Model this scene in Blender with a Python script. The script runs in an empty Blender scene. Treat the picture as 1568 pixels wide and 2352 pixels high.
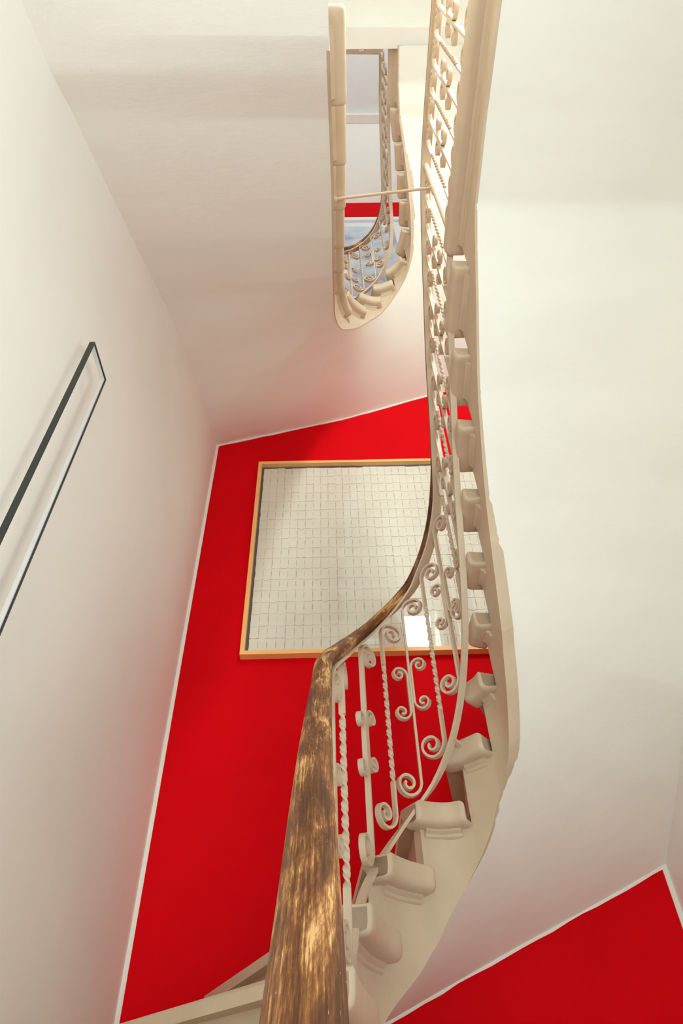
import bpy, bmesh, math, random
import numpy as np
from mathutils import Vector, Matrix
random.seed(7); rng=np.random.default_rng(7)
SC=bpy.context.scene; COL=SC.collection
ZO=1.375            # eye height above the ground floor; all numbers below are metres from the eye, floor at -1.375

# ------------------------------------------------------------------ materials
def nodes(name):
    m=bpy.data.materials.new(name); m.use_nodes=True; nt=m.node_tree
    return m,nt,nt.nodes,nt.links,nt.nodes['Principled BSDF']
def N(nt,t,**k):
    n=nt.nodes.new(t)
    for a,v in k.items():
        if a in n.inputs: n.inputs[a].default_value=v
        else: setattr(n,a,v)
    return n
def ramp(nt,fac,stops):
    r=nt.nodes.new('ShaderNodeValToRGB'); el=r.color_ramp.elements
    while len(el)<len(stops): el.new(.5)
    for e,(p,c) in zip(el,stops): e.position=p; e.color=(*c,1) if len(c)==3 else c
    nt.links.new(fac,r.inputs[0]); return r
def s2l(r,g,b):
    f=lambda c:(c/255/12.92 if c/255<=.04045 else ((c/255+.055)/1.055)**2.4)
    return (f(r),f(g),f(b))
def paint(name,c1,c2,scale=3.,bscale=40.,bump=.15,rough=.6,dist=.004,stretch=(1,1,1)):
    m,nt,ns,ln,b=nodes(name)
    tc=N(nt,'ShaderNodeTexCoord'); mp=N(nt,'ShaderNodeMapping'); mp.inputs['Scale'].default_value=stretch
    ln.new(tc.outputs['Object'],mp.inputs[0])
    n1=N(nt,'ShaderNodeTexNoise',Scale=scale,Detail=5.,Roughness=.6); ln.new(mp.outputs[0],n1.inputs['Vector'])
    r=ramp(nt,n1.outputs['Fac'],[(.3,c1),(.7,c2)]); ln.new(r.outputs[0],b.inputs['Base Color'])
    n2=N(nt,'ShaderNodeTexNoise',Scale=bscale,Detail=6.,Roughness=.65); ln.new(mp.outputs[0],n2.inputs['Vector'])
    bp=N(nt,'ShaderNodeBump',Strength=bump,Distance=dist); ln.new(n2.outputs['Fac'],bp.inputs['Height']); ln.new(bp.outputs[0],b.inputs['Normal'])
    b.inputs['Roughness'].default_value=rough
    return m
M={}
M['plaster']=paint('white_plaster',(.83,.82,.765),(.87,.86,.81),2.2,7.,.18,.75,.012)
M['soffit']=paint('soffit_plaster',(.83,.82,.765),(.87,.86,.81),2.2,4.,.22,.75,.012,(1.,2.6,1.))
M['ceiling']=paint('ceiling_plaster',(.76,.76,.74),(.80,.80,.78),2.,8.,.3,.8,.01)
M['red']=paint('red_wall_paint',(.62,.0003,.004),(.70,.0005,.006),2.2,26.,.25,.8,.006)
M['red'].node_tree.nodes['Principled BSDF'].inputs['Specular IOR Level'].default_value=.08
M['white']=paint('white_trim_paint',(.82,.80,.74),(.86,.84,.79),6.,60.,.2,.6)
M['stone']=paint('beige_stone_paint',(.56,.44,.31),(.63,.505,.37),7.,30.,.35,.5,.004)
M['iron']=paint('beige_iron_paint',(.58,.46,.335),(.64,.52,.385),12.,90.,.35,.42,.002)
M['floor']=paint('stone_floor',(.68,.65,.59),(.76,.73,.67),4.,30.,.2,.5)
M['pine']=paint('pine_frame_wood',(.88,.46,.15),(.93,.54,.20),4.,40.,.1,.45,.001,(1,1,1))
M['black']=paint('dark_green_metal',(.010,.016,.013),(.016,.024,.020),8.,60.,.05,.4)
M['liner']=paint('pale_diffuser',(.62,.60,.60),(.66,.64,.64),4.,40.,.0,.5)
M['darkliner']=paint('dark_grey_liner',(.055,.058,.052),(.07,.074,.066),8.,60.,.1,.7)
M['paper']=paint('cream_paper_tabs',(.75,.715,.60),(.82,.79,.68),5.,60.,.1,.85,.001)
M['mount']=paint('mount_card',(.50,.455,.355),(.56,.51,.40),5.,60.,.1,.9,.001)
M['framewhite']=paint('white_lacquer',(.80,.82,.84),(.84,.86,.88),6.,60.,.0,.4)
def art_mat():
    m,nt,ns,ln,b=nodes('blue_cloud_painting')
    tc=N(nt,'ShaderNodeTexCoord')
    n1=N(nt,'ShaderNodeTexNoise',Scale=3.2,Detail=8.,Roughness=.62,Distortion=.6); ln.new(tc.outputs['Object'],n1.inputs['Vector'])
    r=ramp(nt,n1.outputs['Fac'],[(.32,(.30,.31,.46)),(.42,(.44,.49,.60)),(.52,(.58,.65,.72)),(.70,(.78,.81,.84))])
    ln.new(r.outputs[0],b.inputs['Base Color']); b.inputs['Roughness'].default_value=.6
    return m
M['art']=art_mat()
def glass_mat():
    m=bpy.data.materials.new('picture_glass'); m.use_nodes=True; nt=m.node_tree; nt.nodes.clear()
    o=N(nt,'ShaderNodeOutputMaterial'); mx=N(nt,'ShaderNodeMixShader'); t=N(nt,'ShaderNodeBsdfTransparent'); g=N(nt,'ShaderNodeBsdfGlossy',Roughness=0.0)
    f=N(nt,'ShaderNodeLayerWeight',Blend=.5)      # facing = 1-|cos|; Schlick reflectance of one glass face
    p=N(nt,'ShaderNodeMath',operation='POWER'); p.inputs[1].default_value=5.; nt.links.new(f.outputs['Facing'],p.inputs[0])
    a=N(nt,'ShaderNodeMath',operation='MULTIPLY_ADD'); a.inputs[1].default_value=.945; a.inputs[2].default_value=.055
    nt.links.new(p.outputs[0],a.inputs[0]); nt.links.new(a.outputs[0],mx.inputs[0]); nt.links.new(t.outputs[0],mx.inputs[1]); nt.links.new(g.outputs[0],mx.inputs[2]); nt.links.new(mx.outputs[0],o.inputs[0])
    return m
M['glass']=glass_mat()
def rail_wood():
    m,nt,ns,ln,b=nodes('worn_handrail_wood')
    uv=N(nt,'ShaderNodeUVMap'); uv.uv_map='UVMap'
    def noise(sx,sy,sc,det,rough=.6,dist=0.):
        mp=N(nt,'ShaderNodeMapping'); mp.inputs['Scale'].default_value=(sx,sy,1); ln.new(uv.outputs[0],mp.inputs[0])
        n=N(nt,'ShaderNodeTexNoise',Scale=sc,Detail=det,Roughness=rough,Distortion=dist); ln.new(mp.outputs[0],n.inputs['Vector']); return n
    # u runs along the rail (m), v across the girth (m)
    grain=noise(7,330,1.,8.,.74)
    wear=noise(5.5,34,1.,7.,.72,.6)
    blot=noise(2.6,9,1.,3.,.55,.3)
    fine=noise(55,620,1.,5.,.75)
    def madd(*terms):
        acc=None
        for src,k in terms:
            n=N(nt,'ShaderNodeMath',operation='MULTIPLY'); ln.new(src,n.inputs[0]); n.inputs[1].default_value=k
            if acc is None: acc=n
            else:
                p=N(nt,'ShaderNodeMath',operation='ADD'); ln.new(acc.outputs[0],p.inputs[0]); ln.new(n.outputs[0],p.inputs[1]); acc=p
        return acc
    mx=madd((grain.outputs['Fac'],.42),(wear.outputs['Fac'],.62),(blot.outputs['Fac'],.50),(fine.outputs['Fac'],.26))
    r=ramp(nt,mx.outputs[0],[(.76,(.035,.012,.005)),(.86,(.11,.038,.011)),(.925,(.22,.085,.026)),(.975,(.45,.22,.075)),(1.05,(.68,.41,.17))])
    # small pale scratches and chips
    chip=noise(60,420,1.,3.,.6,.8); cr=ramp(nt,chip.outputs['Fac'],[(.715,(0,0,0)),(.74,(1,1,1))])
    mc=N(nt,'ShaderNodeMix'); mc.data_type='RGBA'; ln.new(cr.outputs[0],mc.inputs[0]); ln.new(r.outputs[0],mc.inputs[6]); mc.inputs[7].default_value=(.80,.70,.52,1)
    ln.new(mc.outputs[2],b.inputs['Base Color'])
    rr=ramp(nt,mx.outputs[0],[(.75,(.42,.42,.42)),(1.0,(.62,.62,.62))]); ln.new(rr.outputs[0],b.inputs['Roughness'])
    b.inputs['Specular IOR Level'].default_value=.28
    bp=N(nt,'ShaderNodeBump',Strength=.35,Distance=.002); ln.new(mx.outputs[0],bp.inputs['Height']); ln.new(bp.outputs[0],b.inputs['Normal'])
    return m
M['rail']=rail_wood()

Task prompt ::
From the first line of the listing above, repeat every line through the one holding "floor at -1.375". Both ends count, and pictures stay out.

Result of the exercise ::
Model this scene in Blender with a Python script. The script runs in an empty Blender scene. Treat the picture as 1568 pixels wide and 2352 pixels high.
import bpy, bmesh, math, random
import numpy as np
from mathutils import Vector, Matrix
random.seed(7); rng=np.random.default_rng(7)
SC=bpy.context.scene; COL=SC.collection
ZO=1.375            # eye height above the ground floor; all numbers below are metres from the eye, floor at -1.375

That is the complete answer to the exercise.